Glossary

Plain-English definitions for the words privacy tools throw at you.

End-to-End Encryption (E2EE)

Encryption where only the sender and recipient hold the keys; the server in the middle stores ciphertext it cannot read.

Metadata

The data about your data — who, when, where, how big — that often leaks more than the message content itself.

No-Logs VPN

A VPN that doesn't record connection details that could tie a session back to a specific user.

Self-Hosting

Running the server yourself instead of trusting a vendor's cloud — gains control, gains responsibility for uptime and backups.

Tor (The Onion Router)

An anonymity network that routes your traffic through three relays, each only knowing one hop, hiding your IP and your destination.

Browser Fingerprinting

Tracking by combining dozens of browser data points (canvas rendering, fonts, timezone) into a unique signature, no cookies needed.

Open Source

Source code published publicly under a license that allows inspection and (typically) modification. Necessary but not sufficient for trust.

Five Eyes

Intelligence-sharing alliance of the US, UK, Canada, Australia, and New Zealand — relevant for jurisdiction-based privacy decisions.

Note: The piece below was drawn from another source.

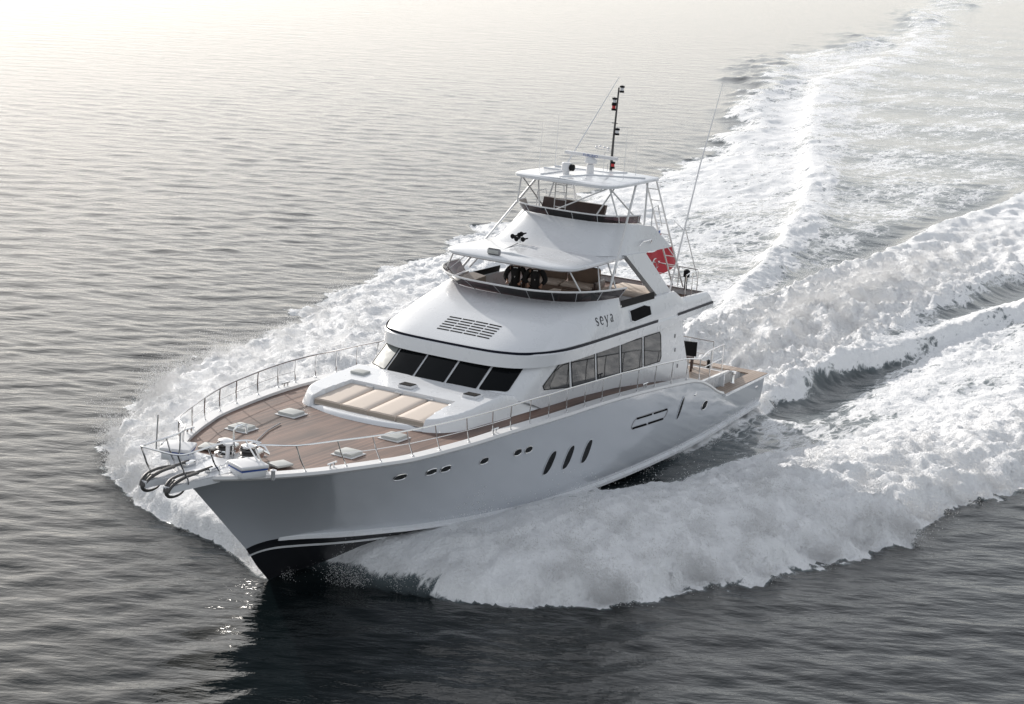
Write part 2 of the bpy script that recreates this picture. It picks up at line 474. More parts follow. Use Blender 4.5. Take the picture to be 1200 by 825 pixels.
# oblong vent outline (dark gasket lines)
for s_ in (1, -1):
    gx, gz = (-8.35, 1.70)
    for seg in (((.94, .135), (-.05, .135)), ((-.22, .135), (-1.12, .135)), ((1.12, -.135), (.22, -.135)), ((.05, -.135), (-.94, -.135))):
        m_ = MB(); pts = []
        for k in range(9):
            u = lerp(seg[0][0], seg[1][0], k / 8)
            p, _ = hull_y(gx + u, gz + seg[0][1] + .05 * u)
            pts.append((p.x, s_ * (p.y + .008), p.z))
        m_.tube(pts, .030, 6).build('hull_vent_slot', 'blackhole', yacht)
    m_ = MB(); pts = []
    for u, w in oval(36, 1.16, .165, -.6, 4):
        p, _ = hull_y(gx + u, gz + w + .05 * u); pts.append((p.x, s_ * (p.y + .004), p.z))
    m_.tube(pts + pts[:2], .016, 6).build('hull_vent_rim', 'grey', yacht)
    for (x_, z_) in ((-11.53, 1.87), (-17.0, 1.12)):
        p, _ = hull_y(x_, z_)
        if p is not None:
            MB().ball((p.x, s_ * p.y, p.z), .07, sc=(1.3, .5, .8)).build('hawse_fitting', 'steel', yacht)

# ---------------- trunk cabin with sunpad well (height field, real steps)
TR_OUT = [(2.06, 0), (2.02, .6), (1.86, 1.25), (1.56, 1.95), (1.2, 2.26), (.6, 2.43), (-.6, 2.48), (-3.4, 2.49)]
tro = crom([(x, y) for x, y in TR_OUT], 8)
poly = np.array(mirror([tuple(p) for p in tro]))
def poly_sd(P, poly):
    """signed distance to the outline, positive inside"""
    d = np.full(len(P), 1e9); ins = np.zeros(len(P), bool)
    n = len(poly)
    for i in range(n):
        a, b = poly[i], poly[(i + 1) % n]
        ab = b - a; ap = P - a
        t = np.clip((ap @ ab) / (ab @ ab + 1e-12), 0, 1)
        d = np.minimum(d, np.linalg.norm(ap - t[:, None] * ab, axis=1))
        cond = (a[1] > P[:, 1]) != (b[1] > P[:, 1])
        xi = a[0] + (P[:, 1] - a[1]) * (b[0] - a[0]) / (b[1] - a[1] + 1e-12)
        ins ^= cond & (P[:, 0] < xi)
    return np.where(ins, d, -d)
gx_ = np.arange(2.15, -3.39, -.03); gy_ = np.linspace(-2.62, 2.62, 176)
GX, GY = np.meshgrid(gx_, gy_, indexing='ij')
PP = np.stack([GX.ravel(), GY.ravel()], 1)
sdv = poly_sd(PP, poly).reshape(GX.shape)
sst = lambda e0, e1, v: (lambda t: t * t * (3 - 2 * t))(np.clip((v - e0) / (e1 - e0), 0, 1))
topz = np.interp(GX, [-3.4, -1.4, 0, 1.0, 1.5, 2.1], [3.0, 3.46, 3.38, 3.31, 3.22, 3.10])
front = np.abs(GY) < 1.72
zt = np.where(front & (GX > 1.55), 3.04, topz)
Z = 2.80 + (zt - 2.80) * sst(0, .22, sdv) ** .6
wellw = np.interp(GX, [-.1, 1.65], [1.58, 1.72])
wd = np.minimum(np.minimum(GX + .10, 1.62 - GX), wellw - np.abs(GY))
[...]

TOTP (Time-Based One-Time Password)

The 6-digit codes from authenticator apps. Strong second factor; better than SMS.

Onion Routing

Encrypting a message in multiple layers, peeled off one at a time as it travels through routers — the basis of Tor and Session.

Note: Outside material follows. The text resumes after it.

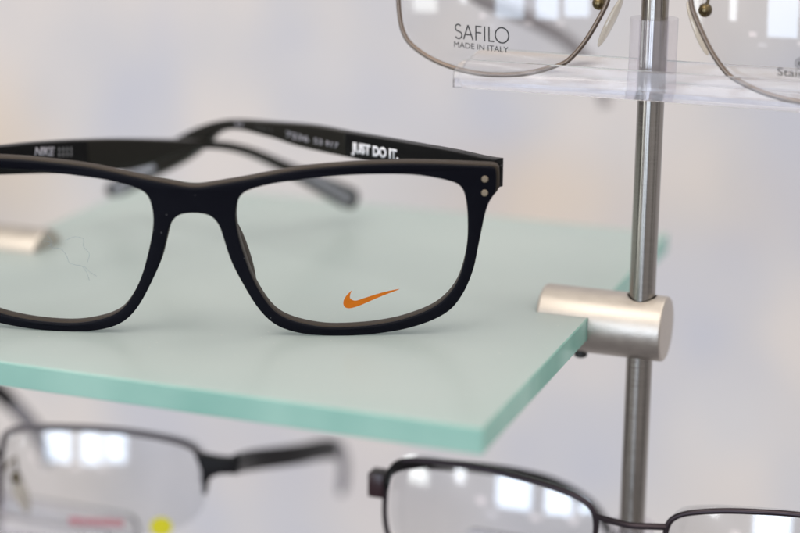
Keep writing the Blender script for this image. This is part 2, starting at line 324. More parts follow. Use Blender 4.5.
def plate(outer, holes, w0, w1, bevel=.4, res=2):
    """flat plate with holes between w0 and w1 (local z), bevelled rims; returns a mesh datablock"""
    cu = bpy.data.curves.new('c', 'CURVE'); cu.dimensions = '2D'; cu.fill_mode = 'BOTH'
    for lp in [outer]+list(holes):
        s = cu.splines.new('POLY'); s.points.add(len(lp)-1); s.use_cyclic_u = True
        for i, p in enumerate(lp): s.points[i].co = (p[0], p[1], 0, 1)
    cu.extrude = abs(w1-w0)/2-bevel; cu.bevel_depth = bevel; cu.bevel_resolution = res; cu.offset = -bevel
    o = bpy.data.objects.new('c', cu); COL.objects.link(o)
    dg = bpy.context.evaluated_depsgraph_get(); dg.update()
    me = bpy.data.meshes.new_from_object(o.evaluated_get(dg)); bpy.data.objects.remove(o); bpy.data.curves.remove(cu)
    mid = (w0+w1)/2
    for v in me.vertices: v.co.z += mid
    bm = bmesh.new(); bm.from_mesh(me); bmesh.ops.remove_doubles(bm, verts=bm.verts, dist=.002)
    bmesh.ops.recalc_face_normals(bm, faces=bm.faces); bm.to_mesh(me); bm.free()
    me.materials.clear()
    return me

def remap(me, fn):
    for v in me.vertices: v.co = fn(v.co)
    bm = bmesh.new(); bm.from_mesh(me); bmesh.ops.recalc_face_normals(bm, faces=bm.faces); bm.to_mesh(me); bm.free()
    return me

def tube(path, rad, closed=False, n=12, squash=1.0, side=None):
    P = [V(p) for p in path]; L = len(P); vs, fs = [], []
    up = V(side) if side else None
    prev = None
    for i, p in enumerate(P):
        t = (P[(i+1) % L]-P[i-1]) if closed else (P[min(i+1, L-1)]-P[max(i-1, 0)]); t.normalize()
        if up is not None: a = (up-t*up.dot(t)).normalized()
        else:
            a = prev if prev is not None else (V((0, 0, 1)) if abs(t.z) < .9 else V((1, 0, 0)))
            a = (a-t*a.dot(t)).normalized()
        prev = a; b = t.cross(a)
        r = rad[i] if isinstance(rad, (list, tuple)) else rad
        for k in range(n):
            an = 2*math.pi*k/n; vs.append(p+a*(math.cos(an)*r*squash)+b*(math.sin(an)*r))
    m = L if closed else L-1
    for i in range(m):
        j = (i+1) % L
        for k in range(n): fs.append((i*n+k, i*n+(k+1) % n, j*n+(k+1) % n, j*n+k))
    if not closed: fs.append(tuple(range(n))[::-1]); fs.append(tuple((L-1)*n+k for k in range(n)))
    return vs, fs

def ellipsoid(c, r, M3=None, nu=18, nv=12):
    vs, fs = [], []; c = V(c)
    for j in range(nv+1):
        ph = math.pi*j/nv
        for i in range(nu):
            th = 2*math.pi*i/nu; q = V((r[0]*math.sin(ph)*math.cos(th), r[1]*math.sin(ph)*math.sin(th), r[2]*math.cos(ph)))
            if M3: q = M3 @ q
            vs.append(c+q)
    for j in range(nv):
        for i in range(nu): fs.append((j*nu+i, j*nu+(i+1) % nu, (j+1)*nu+(i+1) % nu, (j+1)*nu+i))
    return vs, fs

def lens_mesh(outline, fn, w0, R, th=1.3, rings=14, dc=0.):
    """domed lens blank filling the outline; fn maps (u, v, w) to the world"""
    P = [V((p[0], p[1])) for p in outline]; c = sum(P, V((0, 0)))/len(P)+V(dc if isinstance(dc, tuple) else (0, dc))
    n = len(P); vs, fs = [], []
    rmax = max((p-c).length for p in P)
    sag = lambda d: -(d*d)/(2*R)
    for side in (0, 1):
        off = len(vs); vs.append(fn(c.x, c.y, w0-side*th))
        for k in range(1, rings+1):
            for p in P:
                q = c+(p-c)*(k/rings); vs.append(fn(q.x, q.y, w0-side*th+sag((q-c).length)))
        for i in range(n): fs.append((off, off+1+i, off+1+(i+1) % n))
        for k in range(rings-1):
            for i in range(n):
                a = off+1+k*n+i; b = off+1+k*n+(i+1) % n
                fs.append((a, b, b+n, a+n))
    o1 = 1+(rings-1)*n; o2 = 1+rings*n+o1
    for i in range(n): fs.append((o1+i, o1+(i+1) % n, o2+(i+1) % n, o2+i))
    return me_from(vs, fs), (lambda u, v: w0+sag((V((u, v))-c).length))

def box(x0, x1, y0, y1, z0, z1):
    v = [(x, y, z) for x in (x0, x1) for y in (y0, y1) for z in (z0, z1)]
    f = [(0, 1, 3, 2), (4, 6, 7, 5), (0, 4, 5, 1), (2, 3, 7, 6), (0, 2, 6, 4), (1, 5, 7, 3)]
    return [V(a) for a in v], f

def bevel_me(me, w, seg=2, angle=35):
    bm = bmesh.new(); bm.from_mesh(me)
    ed = [e for e in bm.edges if len(e.link_faces) == 2 and e.calc_face_angle(0) > math.radians(angle)]
    bmesh.ops.bevel(bm, geom=ed, offset=w, segments=seg, affect='EDGES', profile=.5, clamp_overlap=True); bm.to_mesh(me); bm.free(); return me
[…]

Perfect Forward Secrecy (PFS)

An encryption property where compromising one session key does not let an attacker decrypt past sessions.

Verified Boot

A boot process that cryptographically verifies each component of the OS image so a tampered system refuses to start.

Client-Side Encryption

Encrypting files on your device with your own key before they go to the cloud — the cloud only ever sees ciphertext.

Threat Model

An honest list of what you're protecting, who you're protecting it from, and what you're willing to give up to do it.